Hace 300 millones de años, un insecto volador se posó sobre una superficie embarrada y dejó impresa toda la huella de su cuerpo. Transcurrido todo este tiempo, aquel pedazo de lodo es hoy parte de un solar frente a un pequeño centro comercial de North Attleboro, en Massachusetts (Estados Unidos).
Richard Knecht y Jake Benner, dos investigadores de la Universidad de Tufts, también en Massachusetts, acababan de leer una tesis escrita en 1929 en la que se describía una cantera muy poco conocida y que se encontraba en ese mismo lugar.
La cercanía de la zona les animó a inspeccionarla, cincel y martillo en mano. Y, efectivamente, encontraron un yacimiento fosilífero del que extrajeron, poco después de comenzaron a buscar, aquellas huellas. Era la impresión más antigua de cuerpo completo de un insecto volador.

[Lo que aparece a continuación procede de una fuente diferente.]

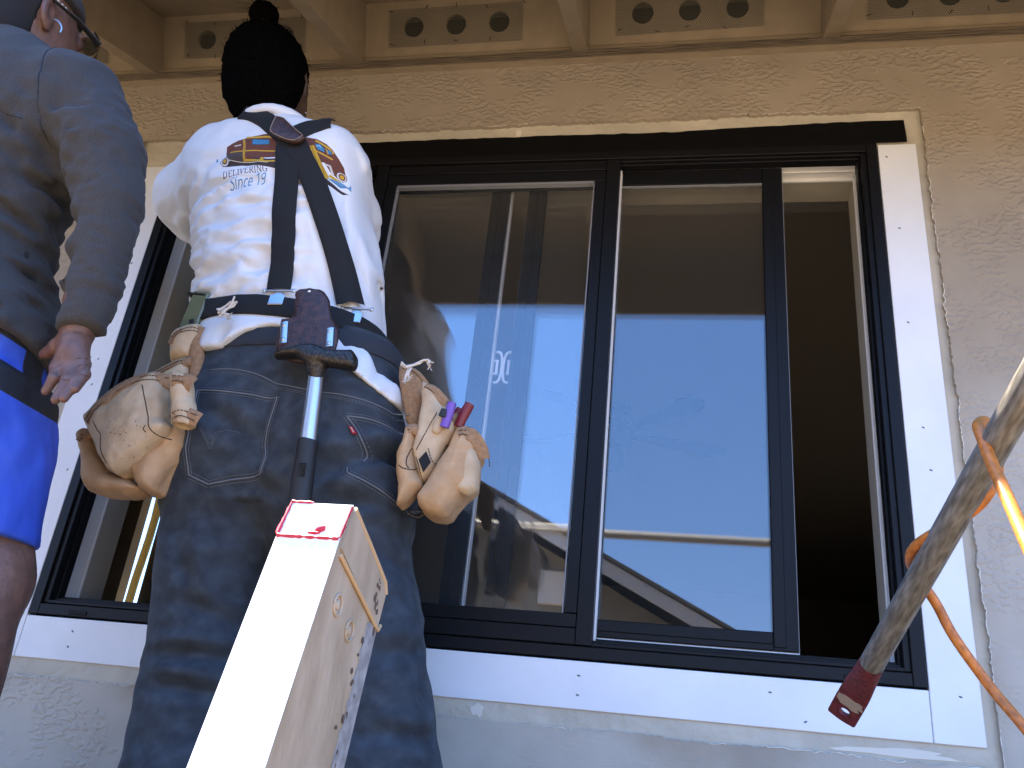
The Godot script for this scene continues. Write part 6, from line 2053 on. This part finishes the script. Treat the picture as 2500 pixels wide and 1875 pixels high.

La antigüedad de este icnofósil, datado en el periodo Carbonífero, hace que sea una rareza, pues no es común hallar huellas tan antiguas, según los paleontólogos. Lo habitual es hallar, como única evidencia, las alas de los insectos, pues para que un animal se fosilice es preciso que se dén unas ciscunstancias muy concretas que favorecen, por lo general, a las especies de cuerpo duro -con conchas, por ejemplo- o a las que han sido abruptamente enterradas en fluidos viscosos como el barro.